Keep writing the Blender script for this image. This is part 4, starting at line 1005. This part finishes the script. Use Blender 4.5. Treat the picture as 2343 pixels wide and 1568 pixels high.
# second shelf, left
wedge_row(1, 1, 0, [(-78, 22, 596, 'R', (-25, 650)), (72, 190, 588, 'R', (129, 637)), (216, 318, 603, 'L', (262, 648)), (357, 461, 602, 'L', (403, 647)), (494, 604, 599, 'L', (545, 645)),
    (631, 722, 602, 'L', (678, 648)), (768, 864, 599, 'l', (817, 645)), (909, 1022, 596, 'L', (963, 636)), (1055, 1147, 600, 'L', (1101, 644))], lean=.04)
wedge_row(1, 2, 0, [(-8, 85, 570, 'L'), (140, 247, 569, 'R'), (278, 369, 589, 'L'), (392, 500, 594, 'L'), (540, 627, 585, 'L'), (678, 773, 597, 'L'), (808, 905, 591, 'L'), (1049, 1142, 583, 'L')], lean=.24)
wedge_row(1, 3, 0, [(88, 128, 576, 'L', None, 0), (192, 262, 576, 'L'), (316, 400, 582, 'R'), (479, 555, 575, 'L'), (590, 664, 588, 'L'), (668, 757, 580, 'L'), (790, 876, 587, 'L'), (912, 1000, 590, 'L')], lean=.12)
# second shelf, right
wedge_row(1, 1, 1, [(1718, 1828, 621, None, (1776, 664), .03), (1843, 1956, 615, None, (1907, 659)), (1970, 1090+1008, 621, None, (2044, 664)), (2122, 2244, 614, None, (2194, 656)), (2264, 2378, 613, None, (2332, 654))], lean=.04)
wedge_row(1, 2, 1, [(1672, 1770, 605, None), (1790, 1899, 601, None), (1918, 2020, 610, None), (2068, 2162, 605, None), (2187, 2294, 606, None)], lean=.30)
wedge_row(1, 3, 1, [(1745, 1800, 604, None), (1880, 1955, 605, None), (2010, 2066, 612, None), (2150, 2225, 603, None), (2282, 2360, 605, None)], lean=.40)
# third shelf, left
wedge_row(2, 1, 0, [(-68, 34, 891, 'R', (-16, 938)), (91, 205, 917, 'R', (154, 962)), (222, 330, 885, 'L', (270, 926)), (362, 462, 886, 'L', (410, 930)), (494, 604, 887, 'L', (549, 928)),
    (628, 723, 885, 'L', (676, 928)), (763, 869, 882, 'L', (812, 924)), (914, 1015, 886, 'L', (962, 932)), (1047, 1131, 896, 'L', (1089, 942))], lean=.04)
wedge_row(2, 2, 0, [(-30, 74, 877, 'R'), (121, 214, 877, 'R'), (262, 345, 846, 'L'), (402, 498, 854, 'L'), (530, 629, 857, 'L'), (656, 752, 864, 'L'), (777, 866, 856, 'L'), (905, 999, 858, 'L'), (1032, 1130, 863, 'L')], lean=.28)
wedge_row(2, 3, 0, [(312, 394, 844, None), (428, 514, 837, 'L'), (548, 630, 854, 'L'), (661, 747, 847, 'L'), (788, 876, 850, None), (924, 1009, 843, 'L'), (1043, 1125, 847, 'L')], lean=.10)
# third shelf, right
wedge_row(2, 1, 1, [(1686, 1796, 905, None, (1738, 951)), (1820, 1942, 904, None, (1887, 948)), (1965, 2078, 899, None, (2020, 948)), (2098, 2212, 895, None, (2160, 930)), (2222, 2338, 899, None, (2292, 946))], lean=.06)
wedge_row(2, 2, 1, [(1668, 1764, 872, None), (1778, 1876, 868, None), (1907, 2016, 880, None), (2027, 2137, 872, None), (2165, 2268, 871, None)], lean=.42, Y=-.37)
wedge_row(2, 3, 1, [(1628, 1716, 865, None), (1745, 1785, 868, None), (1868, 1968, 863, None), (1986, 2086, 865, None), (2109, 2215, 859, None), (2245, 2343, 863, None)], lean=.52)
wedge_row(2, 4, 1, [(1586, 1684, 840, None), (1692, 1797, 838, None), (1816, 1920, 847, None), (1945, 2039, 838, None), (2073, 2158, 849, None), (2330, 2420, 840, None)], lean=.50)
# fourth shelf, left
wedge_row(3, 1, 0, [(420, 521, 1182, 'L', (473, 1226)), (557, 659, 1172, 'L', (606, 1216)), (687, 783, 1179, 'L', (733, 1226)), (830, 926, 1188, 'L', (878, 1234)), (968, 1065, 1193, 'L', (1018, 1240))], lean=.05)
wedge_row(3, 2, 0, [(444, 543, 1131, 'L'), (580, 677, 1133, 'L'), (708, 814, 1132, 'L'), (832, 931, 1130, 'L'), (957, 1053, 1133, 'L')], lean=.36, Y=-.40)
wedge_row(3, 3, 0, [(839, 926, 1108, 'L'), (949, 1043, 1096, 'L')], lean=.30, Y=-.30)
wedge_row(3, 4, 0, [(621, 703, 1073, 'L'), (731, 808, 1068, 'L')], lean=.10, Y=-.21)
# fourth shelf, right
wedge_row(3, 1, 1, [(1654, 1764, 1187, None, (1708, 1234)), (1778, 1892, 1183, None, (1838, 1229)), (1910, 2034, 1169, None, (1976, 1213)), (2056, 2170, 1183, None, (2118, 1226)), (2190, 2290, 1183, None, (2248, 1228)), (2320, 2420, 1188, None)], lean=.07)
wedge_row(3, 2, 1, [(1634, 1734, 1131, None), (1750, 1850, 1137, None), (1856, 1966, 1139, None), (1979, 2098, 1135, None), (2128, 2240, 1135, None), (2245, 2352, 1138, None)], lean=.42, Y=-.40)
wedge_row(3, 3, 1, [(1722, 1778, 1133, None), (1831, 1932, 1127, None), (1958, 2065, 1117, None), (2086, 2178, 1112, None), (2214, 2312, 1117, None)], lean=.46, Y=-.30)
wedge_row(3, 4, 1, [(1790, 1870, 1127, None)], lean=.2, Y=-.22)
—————
--- GIVEN INSTRUCTION ---
The data above must be returned in full, exactly as written.

--- EXERCISE RESPONSE ---
Keep writing the Blender script for this image. This is part 4, starting at line 1005. This part finishes the script. Use Blender 4.5. Treat the picture as 2343 pixels wide and 1568 pixels high.
# second shelf, left
wedge_row(1, 1, 0, [(-78, 22, 596, 'R', (-25, 650)), (72, 190, 588, 'R', (129, 637)), (216, 318, 603, 'L', (262, 648)), (357, 461, 602, 'L', (403, 647)), (494, 604, 599, 'L', (545, 645)),
    (631, 722, 602, 'L', (678, 648)), (768, 864, 599, 'l', (817, 645)), (909, 1022, 596, 'L', (963, 636)), (1055, 1147, 600, 'L', (1101, 644))], lean=.04)
wedge_row(1, 2, 0, [(-8, 85, 570, 'L'), (140, 247, 569, 'R'), (278, 369, 589, 'L'), (392, 500, 594, 'L'), (540, 627, 585, 'L'), (678, 773, 597, 'L'), (808, 905, 591, 'L'), (1049, 1142, 583, 'L')], lean=.24)
wedge_row(1, 3, 0, [(88, 128, 576, 'L', None, 0), (192, 262, 576, 'L'), (316, 400, 582, 'R'), (479, 555, 575, 'L'), (590, 664, 588, 'L'), (668, 757, 580, 'L'), (790, 876, 587, 'L'), (912, 1000, 590, 'L')], lean=.12)
# second shelf, right
wedge_row(1, 1, 1, [(1718, 1828, 621, None, (1776, 664), .03), (1843, 1956, 615, None, (1907, 659)), (1970, 1090+1008, 621, None, (2044, 664)), (2122, 2244, 614, None, (2194, 656)), (2264, 2378, 613, None, (2332, 654))], lean=.04)
wedge_row(1, 2, 1, [(1672, 1770, 605, None), (1790, 1899, 601, None), (1918, 2020, 610, None), (2068, 2162, 605, None), (2187, 2294, 606, None)], lean=.30)
wedge_row(1, 3, 1, [(1745, 1800, 604, None), (1880, 1955, 605, None), (2010, 2066, 612, None), (2150, 2225, 603, None), (2282, 2360, 605, None)], lean=.40)
# third shelf, left
wedge_row(2, 1, 0, [(-68, 34, 891, 'R', (-16, 938)), (91, 205, 917, 'R', (154, 962)), (222, 330, 885, 'L', (270, 926)), (362, 462, 886, 'L', (410, 930)), (494, 604, 887, 'L', (549, 928)),
    (628, 723, 885, 'L', (676, 928)), (763, 869, 882, 'L', (812, 924)), (914, 1015, 886, 'L', (962, 932)), (1047, 1131, 896, 'L', (1089, 942))], lean=.04)
wedge_row(2, 2, 0, [(-30, 74, 877, 'R'), (121, 214, 877, 'R'), (262, 345, 846, 'L'), (402, 498, 854, 'L'), (530, 629, 857, 'L'), (656, 752, 864, 'L'), (777, 866, 856, 'L'), (905, 999, 858, 'L'), (1032, 1130, 863, 'L')], lean=.28)
wedge_row(2, 3, 0, [(312, 394, 844, None), (428, 514, 837, 'L'), (548, 630, 854, 'L'), (661, 747, 847, 'L'), (788, 876, 850, None), (924, 1009, 843, 'L'), (1043, 1125, 847, 'L')], lean=.10)
# third shelf, right
wedge_row(2, 1, 1, [(1686, 1796, 905, None, (1738, 951)), (1820, 1942, 904, None, (1887, 948)), (1965, 2078, 899, None, (2020, 948)), (2098, 2212, 895, None, (2160, 930)), (2222, 2338, 899, None, (2292, 946))], lean=.06)
wedge_row(2, 2, 1, [(1668, 1764, 872, None), (1778, 1876, 868, None), (1907, 2016, 880, None), (2027, 2137, 872, None), (2165, 2268, 871, None)], lean=.42, Y=-.37)
wedge_row(2, 3, 1, [(1628, 1716, 865, None), (1745, 1785, 868, None), (1868, 1968, 863, None), (1986, 2086, 865, None), (2109, 2215, 859, None), (2245, 2343, 863, None)], lean=.52)
wedge_row(2, 4, 1, [(1586, 1684, 840, None), (1692, 1797, 838, None), (1816, 1920, 847, None), (1945, 2039, 838, None), (2073, 2158, 849, None), (2330, 2420, 840, None)], lean=.50)
# fourth shelf, left
wedge_row(3, 1, 0, [(420, 521, 1182, 'L', (473, 1226)), (557, 659, 1172, 'L', (606, 1216)), (687, 783, 1179, 'L', (733, 1226)), (830, 926, 1188, 'L', (878, 1234)), (968, 1065, 1193, 'L', (1018, 1240))], lean=.05)
wedge_row(3, 2, 0, [(444, 543, 1131, 'L'), (580, 677, 1133, 'L'), (708, 814, 1132, 'L'), (832, 931, 1130, 'L'), (957, 1053, 1133, 'L')], lean=.36, Y=-.40)
wedge_row(3, 3, 0, [(839, 926, 1108, 'L'), (949, 1043, 1096, 'L')], lean=.30, Y=-.30)
wedge_row(3, 4, 0, [(621, 703, 1073, 'L'), (731, 808, 1068, 'L')], lean=.10, Y=-.21)
# fourth shelf, right
wedge_row(3, 1, 1, [(1654, 1764, 1187, None, (1708, 1234)), (1778, 1892, 1183, None, (1838, 1229)), (1910, 2034, 1169, None, (1976, 1213)), (2056, 2170, 1183, None, (2118, 1226)), (2190, 2290, 1183, None, (2248, 1228)), (2320, 2420, 1188, None)], lean=.07)
wedge_row(3, 2, 1, [(1634, 1734, 1131, None), (1750, 1850, 1137, None), (1856, 1966, 1139, None), (1979, 2098, 1135, None), (2128, 2240, 1135, None), (2245, 2352, 1138, None)], lean=.42, Y=-.40)
wedge_row(3, 3, 1, [(1722, 1778, 1133, None), (1831, 1932, 1127, None), (1958, 2065, 1117, None), (2086, 2178, 1112, None), (2214, 2312, 1117, None)], lean=.46, Y=-.30)
wedge_row(3, 4, 1, [(1790, 1870, 1127, None)], lean=.2, Y=-.22)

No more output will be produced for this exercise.